Task prompt
Each line below that contains "picture" counts once; report the total and nothing more.

The data
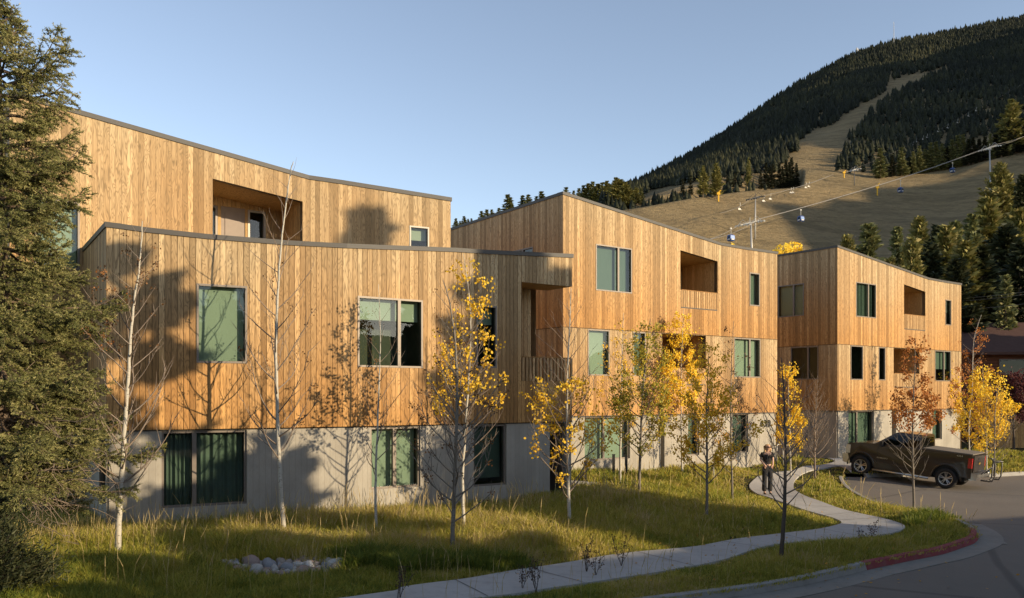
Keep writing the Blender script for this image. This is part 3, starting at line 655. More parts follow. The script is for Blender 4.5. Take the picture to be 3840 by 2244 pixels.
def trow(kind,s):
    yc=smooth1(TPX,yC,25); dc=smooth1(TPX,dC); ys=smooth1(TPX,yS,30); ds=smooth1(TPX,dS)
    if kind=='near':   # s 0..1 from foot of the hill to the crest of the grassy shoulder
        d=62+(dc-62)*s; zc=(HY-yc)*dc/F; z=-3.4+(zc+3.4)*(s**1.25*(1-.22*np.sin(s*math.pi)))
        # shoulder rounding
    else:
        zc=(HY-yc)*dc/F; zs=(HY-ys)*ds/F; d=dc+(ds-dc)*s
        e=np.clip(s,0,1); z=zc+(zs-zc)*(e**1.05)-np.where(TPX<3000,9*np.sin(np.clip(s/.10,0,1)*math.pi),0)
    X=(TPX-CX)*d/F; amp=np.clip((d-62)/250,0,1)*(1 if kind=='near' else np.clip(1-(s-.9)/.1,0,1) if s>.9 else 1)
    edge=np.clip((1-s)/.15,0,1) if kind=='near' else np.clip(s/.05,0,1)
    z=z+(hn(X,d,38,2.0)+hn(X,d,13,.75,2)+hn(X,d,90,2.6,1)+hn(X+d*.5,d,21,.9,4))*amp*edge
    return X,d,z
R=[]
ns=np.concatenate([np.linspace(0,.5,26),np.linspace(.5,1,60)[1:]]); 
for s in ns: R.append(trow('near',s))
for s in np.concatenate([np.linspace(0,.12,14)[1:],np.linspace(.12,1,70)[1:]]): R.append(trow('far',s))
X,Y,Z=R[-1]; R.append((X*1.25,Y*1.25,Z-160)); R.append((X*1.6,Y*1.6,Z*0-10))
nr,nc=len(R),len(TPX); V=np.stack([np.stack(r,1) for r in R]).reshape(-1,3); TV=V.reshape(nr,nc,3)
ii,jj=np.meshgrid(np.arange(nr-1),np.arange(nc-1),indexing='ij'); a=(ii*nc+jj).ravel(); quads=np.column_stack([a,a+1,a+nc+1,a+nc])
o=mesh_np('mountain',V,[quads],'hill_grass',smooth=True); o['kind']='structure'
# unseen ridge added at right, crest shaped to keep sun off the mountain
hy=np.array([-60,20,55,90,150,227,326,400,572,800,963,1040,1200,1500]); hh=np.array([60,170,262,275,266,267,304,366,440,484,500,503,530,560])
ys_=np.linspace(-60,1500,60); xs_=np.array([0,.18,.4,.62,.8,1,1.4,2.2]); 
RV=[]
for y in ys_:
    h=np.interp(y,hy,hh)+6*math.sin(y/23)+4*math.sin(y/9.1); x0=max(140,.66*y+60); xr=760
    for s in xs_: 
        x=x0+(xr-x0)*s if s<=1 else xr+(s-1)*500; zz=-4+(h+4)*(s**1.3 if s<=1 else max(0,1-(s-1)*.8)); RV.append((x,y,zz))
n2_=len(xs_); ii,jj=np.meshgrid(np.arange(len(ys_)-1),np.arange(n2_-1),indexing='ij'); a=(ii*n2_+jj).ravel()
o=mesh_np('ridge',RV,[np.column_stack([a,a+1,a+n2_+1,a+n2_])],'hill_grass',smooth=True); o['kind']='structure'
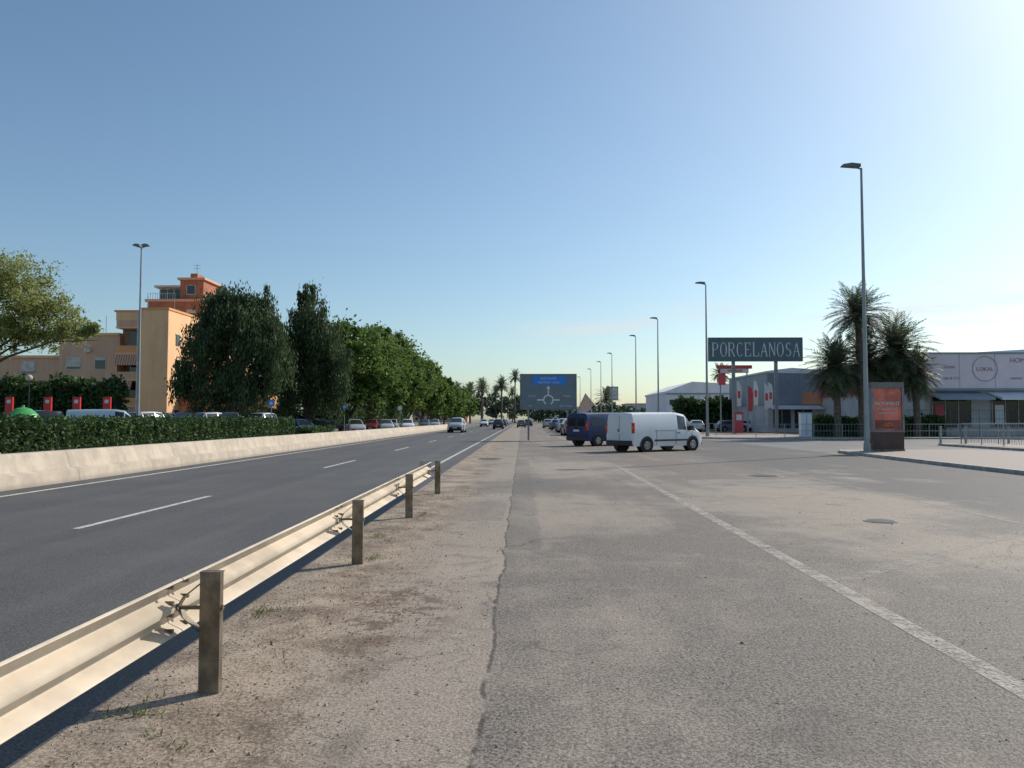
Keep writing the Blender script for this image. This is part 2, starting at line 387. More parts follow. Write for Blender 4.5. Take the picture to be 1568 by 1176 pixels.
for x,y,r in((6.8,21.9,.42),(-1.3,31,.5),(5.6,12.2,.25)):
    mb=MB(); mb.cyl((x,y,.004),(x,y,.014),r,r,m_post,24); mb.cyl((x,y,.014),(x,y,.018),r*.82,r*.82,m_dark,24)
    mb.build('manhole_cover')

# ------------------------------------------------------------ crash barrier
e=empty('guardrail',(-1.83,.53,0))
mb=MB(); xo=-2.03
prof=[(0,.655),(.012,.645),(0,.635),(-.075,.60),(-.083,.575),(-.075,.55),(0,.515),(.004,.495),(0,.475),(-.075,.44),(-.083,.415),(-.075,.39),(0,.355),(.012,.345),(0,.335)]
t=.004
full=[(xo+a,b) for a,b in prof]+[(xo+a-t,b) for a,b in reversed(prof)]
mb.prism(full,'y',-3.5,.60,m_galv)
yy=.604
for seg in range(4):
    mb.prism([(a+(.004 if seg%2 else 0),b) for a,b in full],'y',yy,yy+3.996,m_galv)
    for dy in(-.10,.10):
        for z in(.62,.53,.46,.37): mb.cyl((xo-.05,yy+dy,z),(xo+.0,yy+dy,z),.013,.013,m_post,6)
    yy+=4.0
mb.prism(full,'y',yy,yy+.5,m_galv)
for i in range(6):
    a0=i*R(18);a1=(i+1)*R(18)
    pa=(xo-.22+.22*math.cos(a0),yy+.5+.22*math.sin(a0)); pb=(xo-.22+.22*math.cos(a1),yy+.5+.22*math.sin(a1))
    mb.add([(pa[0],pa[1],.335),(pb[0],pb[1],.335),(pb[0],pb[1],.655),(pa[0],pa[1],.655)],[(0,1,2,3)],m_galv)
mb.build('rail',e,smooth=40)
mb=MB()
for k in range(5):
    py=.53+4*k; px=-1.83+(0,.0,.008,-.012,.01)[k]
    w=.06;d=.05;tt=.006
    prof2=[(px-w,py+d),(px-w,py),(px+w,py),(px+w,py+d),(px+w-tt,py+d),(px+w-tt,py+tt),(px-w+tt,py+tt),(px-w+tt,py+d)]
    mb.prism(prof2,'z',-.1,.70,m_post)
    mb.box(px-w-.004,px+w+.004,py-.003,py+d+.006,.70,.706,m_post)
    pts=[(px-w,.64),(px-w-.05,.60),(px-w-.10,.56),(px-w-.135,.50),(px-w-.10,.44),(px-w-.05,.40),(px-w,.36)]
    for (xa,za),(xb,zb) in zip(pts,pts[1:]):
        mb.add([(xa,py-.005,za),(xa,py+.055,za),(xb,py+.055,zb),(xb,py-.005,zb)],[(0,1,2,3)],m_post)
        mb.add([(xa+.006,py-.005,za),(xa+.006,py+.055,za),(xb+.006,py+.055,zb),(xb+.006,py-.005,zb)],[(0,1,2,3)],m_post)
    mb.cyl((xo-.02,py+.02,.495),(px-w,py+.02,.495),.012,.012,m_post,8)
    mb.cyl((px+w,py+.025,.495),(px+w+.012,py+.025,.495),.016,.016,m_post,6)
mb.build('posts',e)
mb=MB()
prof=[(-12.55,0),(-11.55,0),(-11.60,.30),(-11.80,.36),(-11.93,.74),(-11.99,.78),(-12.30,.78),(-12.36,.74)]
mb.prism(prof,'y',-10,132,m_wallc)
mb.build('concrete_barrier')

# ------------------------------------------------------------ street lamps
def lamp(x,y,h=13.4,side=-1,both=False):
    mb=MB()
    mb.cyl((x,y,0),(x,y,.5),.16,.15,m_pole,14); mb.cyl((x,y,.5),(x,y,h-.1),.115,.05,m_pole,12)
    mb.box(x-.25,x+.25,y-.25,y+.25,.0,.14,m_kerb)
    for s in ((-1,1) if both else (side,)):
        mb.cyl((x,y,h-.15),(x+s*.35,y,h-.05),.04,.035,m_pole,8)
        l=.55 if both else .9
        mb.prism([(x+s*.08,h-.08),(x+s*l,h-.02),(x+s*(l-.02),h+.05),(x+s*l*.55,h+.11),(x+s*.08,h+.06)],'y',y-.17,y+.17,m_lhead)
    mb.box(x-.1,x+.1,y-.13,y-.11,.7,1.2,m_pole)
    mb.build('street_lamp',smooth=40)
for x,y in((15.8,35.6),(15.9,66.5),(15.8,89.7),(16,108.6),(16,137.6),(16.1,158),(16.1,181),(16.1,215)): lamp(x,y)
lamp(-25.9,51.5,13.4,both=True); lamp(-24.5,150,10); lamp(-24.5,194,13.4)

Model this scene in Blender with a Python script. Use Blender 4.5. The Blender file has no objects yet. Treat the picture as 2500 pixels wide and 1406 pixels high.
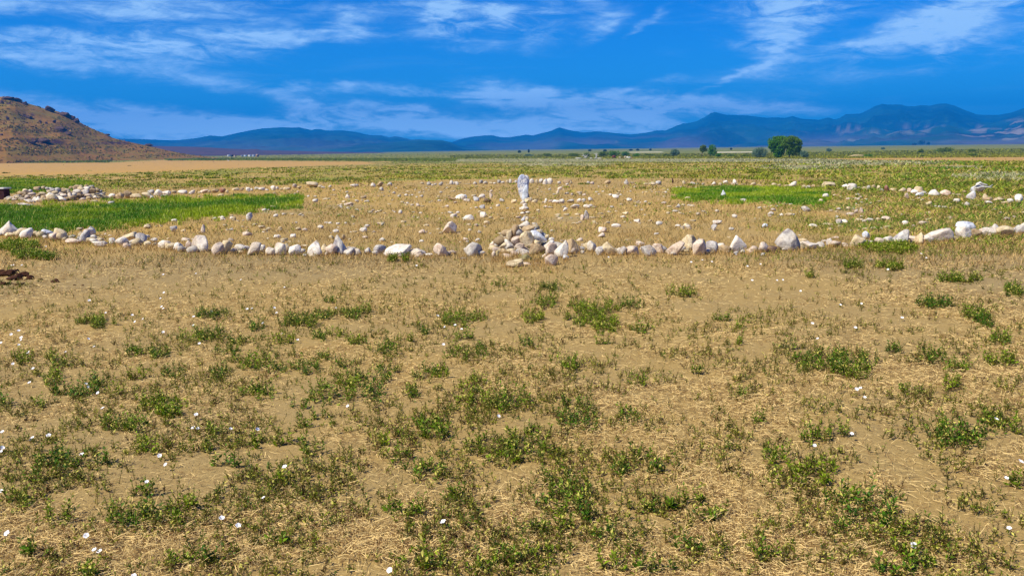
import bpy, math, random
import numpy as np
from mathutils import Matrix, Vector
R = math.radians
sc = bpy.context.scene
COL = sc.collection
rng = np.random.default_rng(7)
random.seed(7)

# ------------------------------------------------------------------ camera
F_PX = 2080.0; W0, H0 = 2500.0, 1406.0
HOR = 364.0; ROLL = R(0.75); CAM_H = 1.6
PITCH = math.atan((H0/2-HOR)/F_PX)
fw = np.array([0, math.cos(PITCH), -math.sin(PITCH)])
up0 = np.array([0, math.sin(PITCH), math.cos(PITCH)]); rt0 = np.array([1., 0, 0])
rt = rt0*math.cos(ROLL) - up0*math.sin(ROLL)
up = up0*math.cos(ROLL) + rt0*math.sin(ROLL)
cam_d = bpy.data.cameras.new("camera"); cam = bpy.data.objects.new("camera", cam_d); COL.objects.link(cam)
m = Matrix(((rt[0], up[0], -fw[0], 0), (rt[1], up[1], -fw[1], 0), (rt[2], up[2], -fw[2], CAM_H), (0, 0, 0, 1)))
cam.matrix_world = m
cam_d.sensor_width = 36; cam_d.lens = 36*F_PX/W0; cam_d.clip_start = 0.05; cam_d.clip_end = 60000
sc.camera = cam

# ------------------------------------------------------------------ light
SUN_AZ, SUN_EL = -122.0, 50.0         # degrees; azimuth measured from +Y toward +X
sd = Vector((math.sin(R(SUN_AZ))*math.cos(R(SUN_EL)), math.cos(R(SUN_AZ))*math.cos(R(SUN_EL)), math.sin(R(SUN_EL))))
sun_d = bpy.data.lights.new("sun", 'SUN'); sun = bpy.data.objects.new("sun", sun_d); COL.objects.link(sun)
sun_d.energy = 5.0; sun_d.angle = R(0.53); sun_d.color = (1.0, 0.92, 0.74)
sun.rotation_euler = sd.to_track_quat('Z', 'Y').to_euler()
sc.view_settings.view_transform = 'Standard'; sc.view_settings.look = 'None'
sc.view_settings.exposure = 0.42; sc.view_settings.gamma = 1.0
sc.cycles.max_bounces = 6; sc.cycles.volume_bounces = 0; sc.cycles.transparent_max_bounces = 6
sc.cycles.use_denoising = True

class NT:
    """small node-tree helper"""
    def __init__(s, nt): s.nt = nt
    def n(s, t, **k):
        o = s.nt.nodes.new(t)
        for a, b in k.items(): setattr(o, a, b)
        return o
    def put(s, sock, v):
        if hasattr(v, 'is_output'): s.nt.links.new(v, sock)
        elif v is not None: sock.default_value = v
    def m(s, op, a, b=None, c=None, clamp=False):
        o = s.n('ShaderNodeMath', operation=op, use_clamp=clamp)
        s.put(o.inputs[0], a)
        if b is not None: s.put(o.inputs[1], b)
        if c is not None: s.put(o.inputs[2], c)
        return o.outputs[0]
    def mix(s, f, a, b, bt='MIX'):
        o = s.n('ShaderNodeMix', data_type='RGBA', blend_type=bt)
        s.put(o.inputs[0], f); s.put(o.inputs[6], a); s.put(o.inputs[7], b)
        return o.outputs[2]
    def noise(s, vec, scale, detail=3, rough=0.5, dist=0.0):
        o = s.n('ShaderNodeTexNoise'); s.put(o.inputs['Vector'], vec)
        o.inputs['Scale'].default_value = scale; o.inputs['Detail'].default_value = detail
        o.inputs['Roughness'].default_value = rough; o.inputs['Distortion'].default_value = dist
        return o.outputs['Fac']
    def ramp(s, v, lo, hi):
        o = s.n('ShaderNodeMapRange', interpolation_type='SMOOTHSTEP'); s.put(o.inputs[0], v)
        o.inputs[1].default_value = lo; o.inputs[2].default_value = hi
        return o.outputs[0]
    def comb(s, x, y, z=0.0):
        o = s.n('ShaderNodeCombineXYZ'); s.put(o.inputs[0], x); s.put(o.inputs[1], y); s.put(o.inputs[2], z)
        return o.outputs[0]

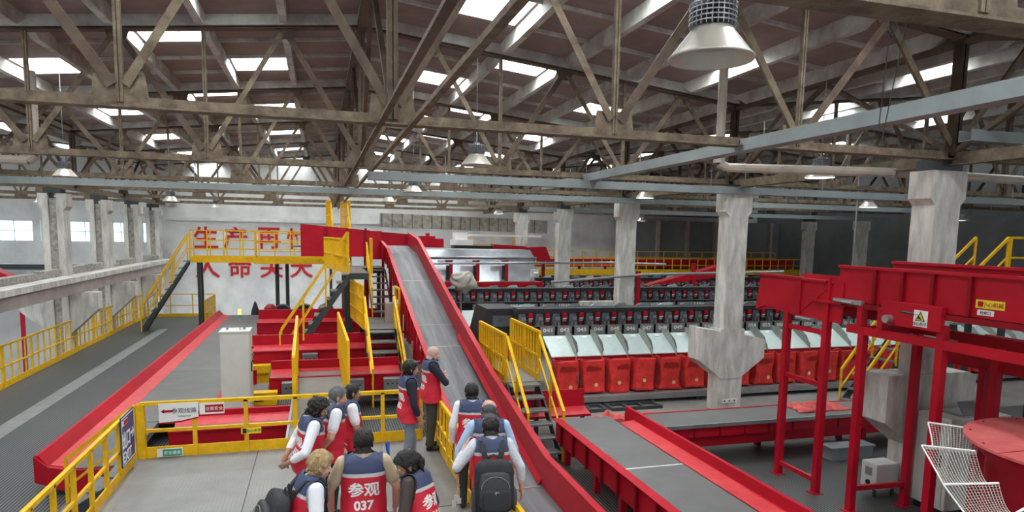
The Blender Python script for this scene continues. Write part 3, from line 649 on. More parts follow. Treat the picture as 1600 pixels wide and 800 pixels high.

In response
4